Cuando se cita El túnel es recurrente utilizar el fragmento que explica y da sentido al título de la novela. Y aunque este fragmento expresa perfectamente la angustia, la soledad y la alienación del protagonista, he elegido otro fragmento, el que más profundamente me ha marcado de todo el libro, el capítulo XXI, que es una pesadilla al más puro estilo kafkiano. Apabullante hasta la última coma.
Desperté tratando de gritar y me encontré de pie en medio del taller. Había soñado esto: teníamos que ir, varias personas, a la casa de un señor que nos había citado. Llegué a la casa, que desde afuera parecía como cualquier otra, y entré. Al entrar tuve la certeza instantánea de que no era así, de que era diferente a las demás. El dueño me dijo:
—Lo estaba esperando.
Intuí que había caído en una trampa y quise huir. Hice un enorme esfuerzo, pero era tarde: mi cuerpo ya no me obedecía. Me resigné a presenciar lo que iba a pasar, como si fuera un acontecimiento ajeno a mi persona. El hombre aquel comenzó a transformarme en pájaro, en un pájaro de tamaño humano. Empezó por los pies: vi cómo se convenían poco a poco en unas patas de gallo o algo así.

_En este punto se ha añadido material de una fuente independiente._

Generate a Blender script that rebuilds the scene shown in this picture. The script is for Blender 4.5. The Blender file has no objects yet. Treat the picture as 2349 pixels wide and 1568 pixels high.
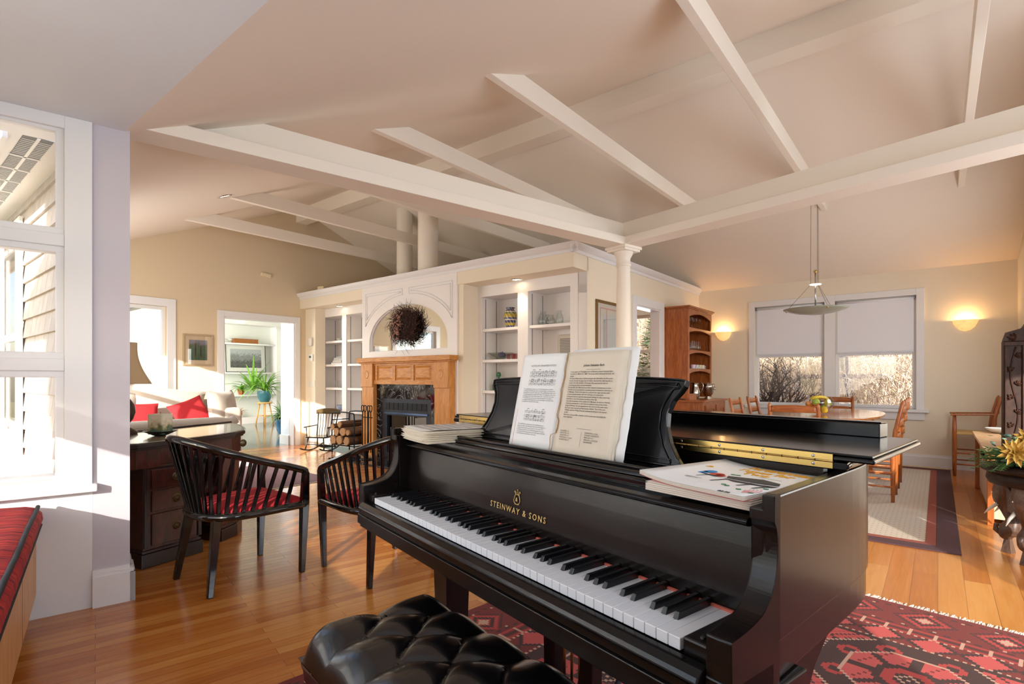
import bpy, math, random
from mathutils import Matrix, Vector
C = bpy.context.scene.collection
PI = math.pi
rnd = random.Random(7)
S = bpy.context.scene
# ---------------------------------------------------------------- camera
FPX, CX, HY, CAMZ = 1215.0, 1174.5, 868.0, 1.14
cam = bpy.data.cameras.new('camera'); camo = bpy.data.objects.new('camera', cam); C.objects.link(camo)
cam.sensor_width = 36.0; cam.lens = 36.0*FPX/2349.0; cam.shift_y = (HY-784.0)/2349.0
cam.clip_start = 0.02; cam.clip_end = 400
camo.location = (0, 0, CAMZ); camo.rotation_euler = (PI/2, 0, 0)
S.camera = camo
# frames: main house, near bay, piano
ANG_F = math.radians(-38.8); ANG_N = math.radians(38.2); ANG_P = math.radians(-53.13)
F = Matrix.Rotation(ANG_F, 4, 'Z')
N = Matrix.Rotation(ANG_N, 4, 'Z')
PM = Matrix.Translation((-.4705, 1.812, 0)) @ Matrix.Rotation(ANG_P, 4, 'Z')
def FW(a, b, z=0): return F @ Vector((a, b, z))
# ---------------------------------------------------------------- colour / materials
def lin(c):
    c = c/255.0
    return c/12.92 if c <= .04045 else ((c+.055)/1.055)**2.4
def col(h):
    if isinstance(h, str): return (lin(int(h[0:2], 16)), lin(int(h[2:4], 16)), lin(int(h[4:6], 16)), 1)
    return tuple(h)+(1,) if len(h) == 3 else h
MC = {}
def nt(m):
    return m.node_tree.nodes, m.node_tree.links, m.node_tree.nodes['Principled BSDF']
def mat(name, c, rough=.5, metal=0, spec=.5, coat=0, emis=None, es=0, bump=0, bscale=200, var=0, vscale=8, trans=0, sheen=0):
    if name in MC: return MC[name]
    m = bpy.data.materials.new(name); m.use_nodes = True; MC[name] = m
    n, l, p = nt(m)
    p.inputs['Base Color'].default_value = col(c); p.inputs['Roughness'].default_value = rough
    p.inputs['Metallic'].default_value = metal; p.inputs['Specular IOR Level'].default_value = spec
    p.inputs['Coat Weight'].default_value = coat; p.inputs['Coat Roughness'].default_value = .05
    p.inputs['Transmission Weight'].default_value = trans
    if sheen: p.inputs['Sheen Weight'].default_value = sheen
    if emis: p.inputs['Emission Color'].default_value = col(emis); p.inputs['Emission Strength'].default_value = es
    g = n.new('ShaderNodeTexCoord')
    if bump:
        t = n.new('ShaderNodeTexNoise'); t.inputs['Scale'].default_value = bscale; t.inputs['Detail'].default_value = 3
        b = n.new('ShaderNodeBump'); b.inputs['Strength'].default_value = bump; b.inputs['Distance'].default_value = .002
        l.new(g.outputs['Object'], t.inputs['Vector']); l.new(t.outputs['Fac'], b.inputs['Height']); l.new(b.outputs['Normal'], p.inputs['Normal'])
    if var:
        t = n.new('ShaderNodeTexNoise'); t.inputs['Scale'].default_value = vscale; t.inputs['Detail'].default_value = 4
        r = n.new('ShaderNodeMix'); r.data_type = 'RGBA'; r.inputs[6].default_value = col(c)
        k = 1-var; cc = col(c); r.inputs[7].default_value = (cc[0]*k, cc[1]*k, cc[2]*k, 1)
        l.new(g.outputs['Object'], t.inputs['Vector']); l.new(t.outputs['Fac'], r.inputs[0]); l.new(r.outputs[2], p.inputs['Base Color'])
    return m
def ramp(n, stops):
    r = n.new('ShaderNodeValToRGB')
    while len(r.color_ramp.elements) < len(stops): r.color_ramp.elements.new(.5)
    for e, (q, c) in zip(r.color_ramp.elements, stops): e.position = q; e.color = col(c)
    return r
def wood(name, c1, c2, rough=.35, scale=(1, 12, 12), rot=0, coat=0, spec=.5, stops=None, tex=6):
    if name in MC: return MC[name]
    m = bpy.data.materials.new(name); m.use_nodes = True; MC[name] = m
    n, l, p = nt(m)
    g = n.new('ShaderNodeTexCoord'); mp = n.new('ShaderNodeMapping'); mp.inputs['Scale'].default_value = scale; mp.inputs['Rotation'].default_value = (0, 0, rot)
    t = n.new('ShaderNodeTexNoise'); t.inputs['Scale'].default_value = tex; t.inputs['Detail'].default_value = 6; t.inputs['Distortion'].default_value = 1.2
    r = ramp(n, stops or [(.3, c1), (.7, c2)])
    l.new(g.outputs['Object'], mp.inputs['Vector']); l.new(mp.outputs['Vector'], t.inputs['Vector'])
    l.new(t.outputs['Fac'], r.inputs['Fac']); l.new(r.outputs['Color'], p.inputs['Base Color'])
    p.inputs['Roughness'].default_value = rough; p.inputs['Coat Weight'].default_value = coat; p.inputs['Coat Roughness'].default_value = .08
    p.inputs['Specular IOR Level'].default_value = spec
    b = n.new('ShaderNodeBump'); b.inputs['Strength'].default_value = .08; b.inputs['Distance'].default_value = .001
    l.new(t.outputs['Fac'], b.inputs['Height']); l.new(b.outputs['Normal'], p.inputs['Normal'])
    return m
def glass(name='window_glass', tint='FFFFFF', fac=.06, gr=.0, gm=.5):
    if name in MC: return MC[name]
    m = bpy.data.materials.new(name); m.use_nodes = True; MC[name] = m
    n, l = m.node_tree.nodes, m.node_tree.links; n.clear()
    o = n.new('ShaderNodeOutputMaterial'); t = n.new('ShaderNodeBsdfTransparent'); t.inputs[0].default_value = col(tint)
    gl = n.new('ShaderNodeBsdfGlossy'); gl.inputs['Roughness'].default_value = gr
    fr = n.new('ShaderNodeLayerWeight'); fr.inputs[0].default_value = .35
    ml = n.new('ShaderNodeMath'); ml.operation = 'MULTIPLY_ADD'; ml.inputs[1].default_value = gm; ml.inputs[2].default_value = fac; ml.use_clamp = True
    mx = n.new('ShaderNodeMixShader')
    l.new(fr.outputs['Fresnel'], ml.inputs[0]); l.new(ml.outputs[0], mx.inputs[0]); l.new(t.outputs[0], mx.inputs[1]); l.new(gl.outputs[0], mx.inputs[2]); l.new(mx.outputs[0], o.inputs[0])
    return m
# ---------------------------------------------------------------- mesh builder
class MB:
    def __init__(s, M=None): s.v = []; s.f = []; s.sm = []; s.mi = []; s.M = M or Matrix.Identity(4)
    def add(s, vs, fs, smooth=False, mi=0):
        o = len(s.v); s.v += [s.M @ Vector(v) for v in vs]
        for f in fs: s.f.append([i+o for i in f]); s.sm.append(smooth); s.mi.append(mi)
        return s
    def box(s, x0, x1, y0, y1, z0, z1, mi=0):
        vs = [(x, y, z) for x in (x0, x1) for y in (y0, y1) for z in (z0, z1)]
        return s.add(vs, [(0, 1, 3, 2), (4, 6, 7, 5), (0, 4, 5, 1), (2, 3, 7, 6), (0, 2, 6, 4), (1, 5, 7, 3)], mi=mi)
    def bar(s, p, q, w, h, up=(0, 0, 1), mi=0, w2=None, h2=None):
        p = Vector(p); q = Vector(q); d = (q-p).normalized(); u = Vector(up)
        x = d.cross(u)
        if x.length < 1e-4: x = d.cross(Vector((1, 0, 0)))
        x.normalize(); y = x.cross(d).normalized(); w2 = w if w2 is None else w2; h2 = h if h2 is None else h2
        vs = []
        for c, a, b in ((p, w, h), (q, w2, h2)):
            for i, j in ((-1, -1), (1, -1), (1, 1), (-1, 1)): vs.append(c+x*(i*a/2)+y*(j*b/2))
        return s.add(vs, [(3, 2, 1, 0), (4, 5, 6, 7), (0, 1, 5, 4), (1, 2, 6, 5), (2, 3, 7, 6), (3, 0, 4, 7)], mi=mi)
    def tube(s, pts, r, n=8, mi=0, caps=True, closed=False, flat=1.0, up=None):
        pts = [Vector(p) for p in pts]; m = len(pts)
        rs = r if isinstance(r, (list, tuple)) else [r]*m
        vs = []; x = None
        for i, p in enumerate(pts):
            if closed: d = pts[(i+1) % m]-pts[i-1]
            else: d = pts[min(i+1, m-1)]-pts[max(i-1, 0)]
            d.normalize()
            if x is None:
                x = d.cross(Vector(up) if up else Vector((0, 0, 1)))
                if x.length < 1e-3: x = d.cross(Vector((1, 0, 0)))
            else: x = x-d*x.dot(d)
            x.normalize(); y = d.cross(x)
            for k in range(n):
                a = 2*PI*k/n; vs.append(p+x*(math.cos(a)*rs[i])+y*(math.sin(a)*rs[i]*flat))
        fs = []
        for i in range(m if closed else m-1):
            j = (i+1) % m
            for k in range(n): fs.append((i*n+k, i*n+(k+1) % n, j*n+(k+1) % n, j*n+k))
        s.add(vs, fs, True, mi)
        if caps and not closed:
            o = len(s.v)-len(vs)
            s.f.append([o+k for k in range(n)][::-1]); s.sm.append(False); s.mi.append(mi)
            s.f.append([o+(m-1)*n+k for k in range(n)]); s.sm.append(False); s.mi.append(mi)
        return s
    def lathe(s, prof, n=24, c=(0, 0, 0), mi=0, smooth=True, arc=2*PI, sx=1, sy=1):
        vs = []; full = abs(arc-2*PI) < 1e-6; m = n if full else n+1
        for r, z in prof:
            for k in range(m): a = arc*k/n; vs.append((c[0]+r*math.cos(a)*sx, c[1]+r*math.sin(a)*sy, c[2]+z))
        fs = []
        for i in range(len(prof)-1):
            for k in range(n):
                k2 = (k+1) % m
                fs.append((i*m+k, i*m+k2, (i+1)*m+k2, (i+1)*m+k))
        s.add(vs, fs, smooth, mi)
        return s
    def prism(s, poly, z0, z1, mi=0, smooth=False):
        n = len(poly); vs = [(x, y, z0) for x, y in poly]+[(x, y, z1) for x, y in poly]
        s.add(vs, [list(range(n))[::-1], list(range(n, 2*n))], False, mi)
        o = len(s.v)-2*n
        for i in range(n): s.f.append([o+i, o+(i+1) % n, o+n+(i+1) % n, o+n+i]); s.sm.append(smooth); s.mi.append(mi)
        return s
    def prismx(s, poly, x0, x1, mi=0, smooth=False):     # poly in (y,z), extruded along x
        n = len(poly); vs = [(x0, y, z) for y, z in poly]+[(x1, y, z) for y, z in poly]
        s.add(vs, [list(range(n))[::-1], list(range(n, 2*n))], False, mi)
        o = len(s.v)-2*n
        for i in range(n): s.f.append([o+i, o+(i+1) % n, o+n+(i+1) % n, o+n+i]); s.sm.append(smooth); s.mi.append(mi)
        return s
    def prismy(s, poly, y0, y1, mi=0, smooth=False):     # poly in (x,z), extruded along y
        n = len(poly); vs = [(x, y0, z) for x, z in poly]+[(x, y1, z) for x, z in poly]
        s.add(vs, [list(range(n)), list(range(n, 2*n))[::-1]], False, mi)
        o = len(s.v)-2*n
        for i in range(n): s.f.append([o+(i+1) % n, o+i, o+n+i, o+n+(i+1) % n]); s.sm.append(smooth); s.mi.append(mi)
        return s
    def ball(s, c, r, sx=1, sy=1, sz=1, n=12, m=8, mi=0):
        pr = [(max(1e-4, r*math.sin(PI*i/m)), -r*math.cos(PI*i/m)*sz) for i in range(m+1)]
        return s.lathe(pr, n, c, mi, True, sx=sx, sy=sy)
    def grid(s, fn, nu, nv, mi=0, smooth=True):
        vs = [fn(i/nu, j/nv) for i in range(nu+1) for j in range(nv+1)]
        fs = [(i*(nv+1)+j, (i+1)*(nv+1)+j, (i+1)*(nv+1)+j+1, i*(nv+1)+j+1) for i in range(nu) for j in range(nv)]
        return s.add(vs, fs, smooth, mi)
    def holed(s, x0, x1, z0, z1, y0, y1, holes, mi=0):   # wall slab in xz with rectangular holes (hx0,hx1,hz0,hz1)
        xs = sorted(set([x0, x1]+[min(max(h[i], x0), x1) for h in holes for i in (0, 1)]))
        zs = sorted(set([z0, z1]+[min(max(h[i], z0), z1) for h in holes for i in (2, 3)]))
        ok = lambda i, j: 0 <= i < len(xs)-1 and 0 <= j < len(zs)-1 and not any(h[0] < (xs[i]+xs[i+1])/2 < h[1] and h[2] < (zs[j]+zs[j+1])/2 < h[3] for h in holes)
        for i in range(len(xs)-1):
            for j in range(len(zs)-1):
                if not ok(i, j): continue
                a, b, c, d = xs[i], xs[i+1], zs[j], zs[j+1]
                s.add([(a, y0, c), (b, y0, c), (b, y0, d), (a, y0, d), (a, y1, c), (b, y1, c), (b, y1, d), (a, y1, d)],
                      [(0, 1, 2, 3), (7, 6, 5, 4)]+([] if ok(i-1, j) else [(0, 3, 7, 4)])+([] if ok(i+1, j) else [(1, 5, 6, 2)])
                      + ([] if ok(i, j-1) else [(0, 4, 5, 1)])+([] if ok(i, j+1) else [(3, 2, 6, 7)]), mi=mi)
        return s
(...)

Después siguió la transformación de todo el cuerpo, hacia arriba, como sube el agua en un estanque. Mi única esperanza estaba ahora en los amigos, que inexplicablemente no habían llegado. Cuando por fin llegaron, sucedió algo que me horrorizó: no notaron mi transformación. Me trataron como siempre, lo que probaba que me veían como siempre. Pensando que el mago los ilusionaba de modo que me vieran como una persona normal, decidí referir lo que me había hecho. Aunque mi propósito era referir el fenómeno con tranquilidad, para no agravar la situación irritando al mago con una reacción demasiado violenta (lo que podría inducirlo a hacer algo todavía peor), comencé a contar todo a gritos. Entonces observé dos hechos asombrosos: la frase que quería pronunciar salió convertida en un áspero chillido de pájaro, un chillido desesperado y extraño, quizá por lo que encerraba de humano; y, lo que era infinitamente peor, mis amigos no oyeron ese chillido, como no habían visto mi cuerpo de gran pájaro; por el contrario, parecían oír mi voz habitual diciendo cosas habituales, porque en ningún momento mostraron el menor asombro. Me callé, espantado. El dueño de casa me miró entonces con un sarcástico brillo en sus ojos, casi imperceptible y en todo caso sólo advertido por mí. Entonces comprendí que nadie, nunca, sabría que yo había sido transformado en pájaro. Estaba perdido para siempre y el secreto iría conmigo a la tumba.
Fragmentos como este pocos hay en la historia de la literatura española, y un puñado de ellos se encuentran en la obra de Sábato. Imprescindible la lectura de El túnel, una novelita que no llega a las cien páginas, y aún del resto de la obra de ficción de Sábato, teniendo que en cuenta que me refiero a la “trilogía” compuesta, además de por El túnel, por Sobre héroes y tumbas y por Abanddón el exterminador. Teniendo en cuenta que sólo escribió tres novelas merece la pena leer su obra novelística completa, porque el esfuerzo es mínimo a cambio de un beneficio incuantificable.